- Exercise -
Return the listing word for word, as given.

==== Material ====

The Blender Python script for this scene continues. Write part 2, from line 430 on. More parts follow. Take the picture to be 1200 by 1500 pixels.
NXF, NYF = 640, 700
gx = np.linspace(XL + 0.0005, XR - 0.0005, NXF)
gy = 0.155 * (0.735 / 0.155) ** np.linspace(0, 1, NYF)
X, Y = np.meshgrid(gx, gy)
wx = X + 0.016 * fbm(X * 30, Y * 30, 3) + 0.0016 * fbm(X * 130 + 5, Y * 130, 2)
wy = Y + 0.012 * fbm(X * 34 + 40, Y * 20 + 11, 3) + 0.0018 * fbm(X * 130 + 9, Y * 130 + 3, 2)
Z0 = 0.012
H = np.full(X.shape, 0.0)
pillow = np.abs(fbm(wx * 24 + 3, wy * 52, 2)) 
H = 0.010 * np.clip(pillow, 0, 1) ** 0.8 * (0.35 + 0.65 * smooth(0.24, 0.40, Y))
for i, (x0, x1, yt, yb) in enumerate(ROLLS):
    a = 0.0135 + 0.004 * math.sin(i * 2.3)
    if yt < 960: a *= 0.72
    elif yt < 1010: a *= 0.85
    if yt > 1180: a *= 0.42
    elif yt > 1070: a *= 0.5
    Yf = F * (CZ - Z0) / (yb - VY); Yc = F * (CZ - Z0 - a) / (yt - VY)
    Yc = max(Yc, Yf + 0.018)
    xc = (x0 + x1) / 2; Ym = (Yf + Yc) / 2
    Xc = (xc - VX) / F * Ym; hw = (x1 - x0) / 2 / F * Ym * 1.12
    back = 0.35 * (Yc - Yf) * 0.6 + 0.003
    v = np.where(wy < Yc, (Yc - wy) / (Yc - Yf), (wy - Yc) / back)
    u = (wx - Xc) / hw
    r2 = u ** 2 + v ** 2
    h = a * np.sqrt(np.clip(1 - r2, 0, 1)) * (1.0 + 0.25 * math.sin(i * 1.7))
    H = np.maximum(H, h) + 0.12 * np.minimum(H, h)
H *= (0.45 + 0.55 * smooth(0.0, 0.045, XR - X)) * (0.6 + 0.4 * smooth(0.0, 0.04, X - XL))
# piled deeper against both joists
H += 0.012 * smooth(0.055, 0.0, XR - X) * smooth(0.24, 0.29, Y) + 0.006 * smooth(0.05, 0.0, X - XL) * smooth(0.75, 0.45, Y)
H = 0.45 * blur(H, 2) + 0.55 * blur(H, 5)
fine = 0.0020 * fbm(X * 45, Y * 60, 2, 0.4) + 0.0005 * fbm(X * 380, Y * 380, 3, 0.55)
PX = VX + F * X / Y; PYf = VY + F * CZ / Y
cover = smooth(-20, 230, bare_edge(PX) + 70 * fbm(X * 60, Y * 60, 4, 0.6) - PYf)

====

- Answer to this problem -
The Blender Python script for this scene continues. Write part 2, from line 430 on. More parts follow. Take the picture to be 1200 by 1500 pixels.
NXF, NYF = 640, 700
gx = np.linspace(XL + 0.0005, XR - 0.0005, NXF)
gy = 0.155 * (0.735 / 0.155) ** np.linspace(0, 1, NYF)
X, Y = np.meshgrid(gx, gy)
wx = X + 0.016 * fbm(X * 30, Y * 30, 3) + 0.0016 * fbm(X * 130 + 5, Y * 130, 2)
wy = Y + 0.012 * fbm(X * 34 + 40, Y * 20 + 11, 3) + 0.0018 * fbm(X * 130 + 9, Y * 130 + 3, 2)
Z0 = 0.012
H = np.full(X.shape, 0.0)
pillow = np.abs(fbm(wx * 24 + 3, wy * 52, 2)) 
H = 0.010 * np.clip(pillow, 0, 1) ** 0.8 * (0.35 + 0.65 * smooth(0.24, 0.40, Y))
for i, (x0, x1, yt, yb) in enumerate(ROLLS):
    a = 0.0135 + 0.004 * math.sin(i * 2.3)
    if yt < 960: a *= 0.72
    elif yt < 1010: a *= 0.85
    if yt > 1180: a *= 0.42
    elif yt > 1070: a *= 0.5
    Yf = F * (CZ - Z0) / (yb - VY); Yc = F * (CZ - Z0 - a) / (yt - VY)
    Yc = max(Yc, Yf + 0.018)
    xc = (x0 + x1) / 2; Ym = (Yf + Yc) / 2
    Xc = (xc - VX) / F * Ym; hw = (x1 - x0) / 2 / F * Ym * 1.12
    back = 0.35 * (Yc - Yf) * 0.6 + 0.003
    v = np.where(wy < Yc, (Yc - wy) / (Yc - Yf), (wy - Yc) / back)
    u = (wx - Xc) / hw
    r2 = u ** 2 + v ** 2
    h = a * np.sqrt(np.clip(1 - r2, 0, 1)) * (1.0 + 0.25 * math.sin(i * 1.7))
    H = np.maximum(H, h) + 0.12 * np.minimum(H, h)
H *= (0.45 + 0.55 * smooth(0.0, 0.045, XR - X)) * (0.6 + 0.4 * smooth(0.0, 0.04, X - XL))
# piled deeper against both joists
H += 0.012 * smooth(0.055, 0.0, XR - X) * smooth(0.24, 0.29, Y) + 0.006 * smooth(0.05, 0.0, X - XL) * smooth(0.75, 0.45, Y)
H = 0.45 * blur(H, 2) + 0.55 * blur(H, 5)
fine = 0.0020 * fbm(X * 45, Y * 60, 2, 0.4) + 0.0005 * fbm(X * 380, Y * 380, 3, 0.55)
PX = VX + F * X / Y; PYf = VY + F * CZ / Y
cover = smooth(-20, 230, bare_edge(PX) + 70 * fbm(X * 60, Y * 60, 4, 0.6) - PYf)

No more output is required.